Tantissimi; (resta zitta) negli anni sono migliorata e impiego sempre meno tempo: ora è un attimo e rispondo “no”; (ci pensa) ho imparato a non farmi portavoce dei miei fratelli, a non farmi coinvolgere quando mi chiamano e con tono complice dicono “Scusa se ti disturbo, ho provato a contattare tua sorella, ma non risponde. Puoi chiederle…”.
E…
Un tempo sarei intervenuta, ora piazzo un salvifico “noooo”.
Ancora Boris: 15 anni fa alcuni erano già famosi, altri no…
Io lo ero.
Quando ha capito di essere famosa.
Oddio, va chiarito.
Riconosciuta.
Complicato; quando mi chiedono una foto, ho la sensazione che la metà di loro non sappia chi io sia, inquadrano solo un viso, a loro familiare, poi magari mi domandano: “Fai l’attrice?”.
E lei?
Ho smesso.
Cosa?
Di replicare “perché la foto?”; adesso se uno estrae il cellulare mi butto sorridente nell’inquadratura.
Ha studiato un’espressione?
No, cerco di apparire solo decente: di casa esco sempre struccata e vestita senza troppa attenzione, così penso: “Oddio ora sto scatto finisce sui social”.
Si sente una bella donna?
A momenti; (ci pensa) in questo periodo sì.
È piacevole.
Sì, però mi vedo sempre più vecchia di come mi sento, ma capita a tutti; nel complesso mi ritengo una bella donna.
De Sica sostiene: “L’unico vantaggio della fama è che trovi sempre posto al ristorante”.
Quando c’è da prenotare, e siamo un po’, anche se non telefono io, suggerisco di presentarsi come Guzzanti; oppure chiamo, e con modi amichevoli, scandisco il cognome. Funziona.

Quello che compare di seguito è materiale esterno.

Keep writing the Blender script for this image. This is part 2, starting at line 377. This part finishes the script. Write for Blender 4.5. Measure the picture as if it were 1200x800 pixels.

Per i suoi personaggi a chi ha “rubato”…
Spesso quando ne invento uno o studio una nuova voce, mi sento un po’ cojona.
Come mai?
Ho paura di imitare qualcosa che hanno già realizzato Corrado e Sabina: questo dubbio un po’ mi blocca e mi fa essere cojona, perché non è sempre vero; (sorride) però è molto difficile scovare qualcosa che non hanno già fatto loro.
Gli dice mai: avete rotto le palle?
A chi?
Ai suoi fratelli.
Sono io a essermi accodata.
È pigra?
Tantissimo.
Lei si massacra: dichiari una qualità.
(Ride) Pigro non è un difetto: ho solo bisogno di dormire.
Sì, ma un suo pregio.
Sono leale. La parola data la rispetto sempre.
Quando esce a cena lei è il capobanda?
In alcuni periodi, in altri sono più riflessiva; ora sono meno caciarona, un tempo mi piaceva circondarmi di persone.
Aggettivo per Pannofino.
(Prende fiato) È la mia roccia; gli voglio proprio bene e l’ho capito durante le riprese di Boris 4. È un amicone buono.
Pietro Sermonti.
Vulcanico. È un continuo di proposte.
Paolo Calabresi.
Me li fa dire tutti? È tremenda questa situazione; (pausa) un sallucchione, un gigante buono, poi si muove con quest’aria nobile da attore di Ronconi e il cappellino da Biascica (il suo personaggio in Borisndr).
Suo fratello Corrado.
In Boris è deflagrante.
Lei chi è?
(Silenzio infinito) Boh. (Altro silenzio) Ma dentro Boris?
No, nella vita.
Ne parlerò con il terapeuta.
Cosa gli chiederà?
Voglio capire perché non sono riuscita a rispondere a questa domanda.